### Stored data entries
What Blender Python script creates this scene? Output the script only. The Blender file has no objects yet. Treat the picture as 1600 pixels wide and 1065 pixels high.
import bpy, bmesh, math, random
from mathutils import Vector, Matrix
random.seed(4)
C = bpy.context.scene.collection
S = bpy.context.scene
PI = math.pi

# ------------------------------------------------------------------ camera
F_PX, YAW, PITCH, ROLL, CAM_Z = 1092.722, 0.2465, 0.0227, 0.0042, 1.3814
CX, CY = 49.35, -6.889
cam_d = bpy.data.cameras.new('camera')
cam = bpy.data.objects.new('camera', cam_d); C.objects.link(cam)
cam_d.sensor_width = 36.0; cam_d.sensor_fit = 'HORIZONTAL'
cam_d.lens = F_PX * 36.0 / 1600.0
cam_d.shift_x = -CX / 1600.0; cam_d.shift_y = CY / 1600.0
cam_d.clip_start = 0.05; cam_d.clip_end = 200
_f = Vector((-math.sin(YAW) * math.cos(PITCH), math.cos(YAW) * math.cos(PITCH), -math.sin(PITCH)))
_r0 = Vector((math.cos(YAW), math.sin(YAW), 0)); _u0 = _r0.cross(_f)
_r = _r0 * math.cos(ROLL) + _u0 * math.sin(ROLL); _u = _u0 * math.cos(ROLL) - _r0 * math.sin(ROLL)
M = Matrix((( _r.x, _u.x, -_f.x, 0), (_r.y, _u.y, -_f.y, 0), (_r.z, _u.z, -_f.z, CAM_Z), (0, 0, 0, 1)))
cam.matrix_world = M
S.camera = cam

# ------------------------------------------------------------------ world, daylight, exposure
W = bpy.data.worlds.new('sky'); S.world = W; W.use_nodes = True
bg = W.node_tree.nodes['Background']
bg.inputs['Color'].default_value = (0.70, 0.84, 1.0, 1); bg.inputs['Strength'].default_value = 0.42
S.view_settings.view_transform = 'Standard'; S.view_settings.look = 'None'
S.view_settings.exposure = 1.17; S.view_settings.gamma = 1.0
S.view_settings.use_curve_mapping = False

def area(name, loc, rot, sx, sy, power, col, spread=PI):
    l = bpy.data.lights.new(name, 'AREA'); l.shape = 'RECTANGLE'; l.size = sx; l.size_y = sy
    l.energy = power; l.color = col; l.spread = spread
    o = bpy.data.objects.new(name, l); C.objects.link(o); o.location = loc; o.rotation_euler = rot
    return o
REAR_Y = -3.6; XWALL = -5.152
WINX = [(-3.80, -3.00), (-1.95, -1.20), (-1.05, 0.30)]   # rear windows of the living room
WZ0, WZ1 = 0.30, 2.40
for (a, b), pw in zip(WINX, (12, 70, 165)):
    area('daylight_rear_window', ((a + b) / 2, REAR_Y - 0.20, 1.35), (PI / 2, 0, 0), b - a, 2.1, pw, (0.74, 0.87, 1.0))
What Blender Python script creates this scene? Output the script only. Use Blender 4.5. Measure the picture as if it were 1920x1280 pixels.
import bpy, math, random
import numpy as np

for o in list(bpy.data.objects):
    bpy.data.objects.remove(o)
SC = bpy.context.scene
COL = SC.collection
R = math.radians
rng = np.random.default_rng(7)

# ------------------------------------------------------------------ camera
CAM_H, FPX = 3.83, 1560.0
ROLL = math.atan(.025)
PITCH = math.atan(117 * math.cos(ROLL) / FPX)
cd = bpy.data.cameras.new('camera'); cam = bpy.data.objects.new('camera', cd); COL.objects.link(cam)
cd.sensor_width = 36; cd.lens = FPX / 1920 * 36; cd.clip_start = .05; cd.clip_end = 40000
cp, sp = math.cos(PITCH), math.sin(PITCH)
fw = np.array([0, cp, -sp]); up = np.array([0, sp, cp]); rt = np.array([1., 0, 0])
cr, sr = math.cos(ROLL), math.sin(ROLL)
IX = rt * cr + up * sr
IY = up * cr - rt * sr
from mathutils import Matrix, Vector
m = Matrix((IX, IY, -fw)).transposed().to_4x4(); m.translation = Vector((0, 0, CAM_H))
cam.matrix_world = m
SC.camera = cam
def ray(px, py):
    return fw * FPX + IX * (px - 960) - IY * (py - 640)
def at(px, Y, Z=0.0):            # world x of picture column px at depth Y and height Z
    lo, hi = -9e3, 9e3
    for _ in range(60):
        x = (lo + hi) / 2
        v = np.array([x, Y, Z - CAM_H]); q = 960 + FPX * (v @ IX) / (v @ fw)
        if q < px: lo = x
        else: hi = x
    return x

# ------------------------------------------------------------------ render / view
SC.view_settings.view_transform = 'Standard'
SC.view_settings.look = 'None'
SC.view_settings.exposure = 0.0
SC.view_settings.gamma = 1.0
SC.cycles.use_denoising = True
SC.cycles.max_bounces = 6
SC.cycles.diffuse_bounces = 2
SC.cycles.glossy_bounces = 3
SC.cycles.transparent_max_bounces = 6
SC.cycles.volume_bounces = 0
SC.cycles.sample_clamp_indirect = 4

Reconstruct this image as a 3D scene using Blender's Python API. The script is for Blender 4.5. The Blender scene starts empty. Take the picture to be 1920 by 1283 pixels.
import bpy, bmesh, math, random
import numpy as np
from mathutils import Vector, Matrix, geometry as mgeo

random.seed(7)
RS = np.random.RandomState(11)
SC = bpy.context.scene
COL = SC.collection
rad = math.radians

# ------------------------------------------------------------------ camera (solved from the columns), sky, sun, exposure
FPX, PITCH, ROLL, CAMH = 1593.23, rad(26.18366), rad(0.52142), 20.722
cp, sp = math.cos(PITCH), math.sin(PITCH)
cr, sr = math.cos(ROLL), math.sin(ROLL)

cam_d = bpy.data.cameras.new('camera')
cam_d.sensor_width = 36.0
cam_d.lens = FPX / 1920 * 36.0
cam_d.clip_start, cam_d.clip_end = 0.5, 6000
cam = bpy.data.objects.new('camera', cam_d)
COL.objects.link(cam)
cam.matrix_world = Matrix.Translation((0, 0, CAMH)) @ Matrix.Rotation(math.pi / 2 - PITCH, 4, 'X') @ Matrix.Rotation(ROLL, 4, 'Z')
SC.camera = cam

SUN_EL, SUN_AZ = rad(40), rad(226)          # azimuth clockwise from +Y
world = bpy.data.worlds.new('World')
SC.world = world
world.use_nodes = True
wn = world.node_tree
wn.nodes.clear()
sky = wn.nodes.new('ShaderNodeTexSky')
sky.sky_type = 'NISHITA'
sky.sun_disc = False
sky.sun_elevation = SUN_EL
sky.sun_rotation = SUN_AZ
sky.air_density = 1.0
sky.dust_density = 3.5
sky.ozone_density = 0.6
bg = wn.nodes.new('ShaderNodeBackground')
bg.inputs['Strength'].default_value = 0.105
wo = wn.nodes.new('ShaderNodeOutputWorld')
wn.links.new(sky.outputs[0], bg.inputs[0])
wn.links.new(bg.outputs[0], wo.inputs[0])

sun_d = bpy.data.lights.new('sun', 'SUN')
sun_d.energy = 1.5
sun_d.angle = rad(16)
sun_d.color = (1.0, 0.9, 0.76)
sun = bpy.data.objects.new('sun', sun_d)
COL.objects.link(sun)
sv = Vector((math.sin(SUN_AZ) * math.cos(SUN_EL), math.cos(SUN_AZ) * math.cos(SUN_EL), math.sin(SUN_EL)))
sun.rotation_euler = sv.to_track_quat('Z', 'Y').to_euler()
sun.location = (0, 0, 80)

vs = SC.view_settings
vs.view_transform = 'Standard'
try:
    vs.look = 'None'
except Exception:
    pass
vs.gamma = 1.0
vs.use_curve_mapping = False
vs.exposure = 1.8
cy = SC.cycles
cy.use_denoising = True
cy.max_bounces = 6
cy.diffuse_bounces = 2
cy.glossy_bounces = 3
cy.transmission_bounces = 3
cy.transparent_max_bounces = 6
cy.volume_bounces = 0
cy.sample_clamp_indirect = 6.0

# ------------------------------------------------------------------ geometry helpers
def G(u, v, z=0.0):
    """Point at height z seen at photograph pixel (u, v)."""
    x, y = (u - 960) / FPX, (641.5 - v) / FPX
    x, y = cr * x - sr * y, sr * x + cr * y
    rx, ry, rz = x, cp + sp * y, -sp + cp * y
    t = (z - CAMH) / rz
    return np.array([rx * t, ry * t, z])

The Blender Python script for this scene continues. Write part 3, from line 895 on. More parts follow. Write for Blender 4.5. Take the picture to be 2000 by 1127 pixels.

### WRITTEN TASK
Set down exactly the lines from the line that contains "were 1920x1280 pixels." to the line that contains "rng = np.random.default_rng(7)", both lines included, and nothing more.

### SOLUTION FOR THIS PROBLEM
What Blender Python script creates this scene? Output the script only. Use Blender 4.5. Measure the picture as if it were 1920x1280 pixels.
import bpy, math, random
import numpy as np

for o in list(bpy.data.objects):
    bpy.data.objects.remove(o)
SC = bpy.context.scene
COL = SC.collection
R = math.radians
rng = np.random.default_rng(7)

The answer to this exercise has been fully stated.